Examples of private feeds intended for 1:1 communication include bank balances, e-mail notifications, project status, and the latest bids on that big contract. Data in the wrong hands could be dangerous, and many companies will stay away from the feed syndication space until they feel their users’ personal data is secure.

A private feed’s data could be exposed in a variety of ways. A desktop aggregator’s feed content might be available to other users on the same computer, either through directory access or desktop search. An online aggregator might expose a feed and its content in search results or a preview mode.

Security through obscurity

Sites such as Flickr hide private photos from navigational view, but do not restrict access to photo data if shared, or if someone were to guess the semi-scrambled URI. Private things are kept private because no map or directions are available for public navigation.

Permission-based exclusion

A feed might specify a desire not to be available to other users through means such as search but it’s up to each to obey a publisher’s preferences. I proposed feed exclusion using category last February and Bloglines recently introduced a feed access control namespace specific to their application.

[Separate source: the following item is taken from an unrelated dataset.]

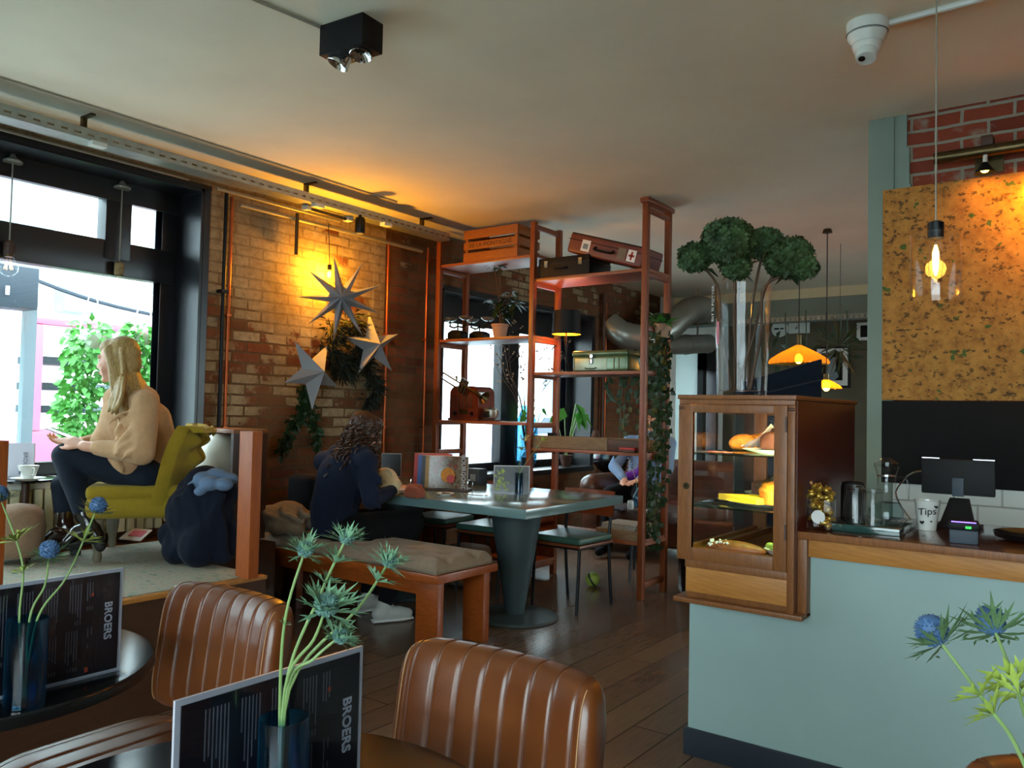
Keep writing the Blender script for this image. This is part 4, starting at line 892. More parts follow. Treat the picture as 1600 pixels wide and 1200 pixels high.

Publishers cannot rely on an application to nicely obey access control specified in their feeds of sensitive data.

HTTP Authentication

Feeds can be accessed using HTTP/1.1 and access authentication. A few feeds online currently use this method to deliver personalized information to their users.

  • 37signals Basecamp – Track your project status.
  • Measure Map – a daily update of your blog stats.
  • Daring Fireball – paying members receive a user-name and password to access a full-content version of the site’s feed.

HTTP Authentication works with most desktop aggregators but runs into trouble with most online aggregators which rely on a common feed store based on feed and/or link URIs. Bloglines and Google Reader fail to load authenticated feeds, do not request credentials, and do not provide a meaningful error message. NewsGator Online supports secured feeds.

Feeds with authentication might be exposed to a broader audience than the original provider of proper credentials. A search for “Basecamp” on My Yahoo! exposes the private project management data of over 25 customers of 37signals’ Basecamp.

Summary

A feed publisher could whitelist the user-agents it knows comply with its access policies. SSL encryption might not be a bad idea either as shared aggregation spaces might not store content requested over HTTPS. It would place extra load on the server as each request requires extra processing, but if the alternative is placing your customer’s data in the Yahoo! search index then that’s not such a bad thing.

I believe large publishers such as Salesforce.com or eBay would produce more feed content if they knew their customers’ data was kept private and secure. There’s a definite demand for more content transmitted over feed syndication formats but it will take the cooperation and collaboration of security formats and consistent aggregation practices to really move the needle in the right direction.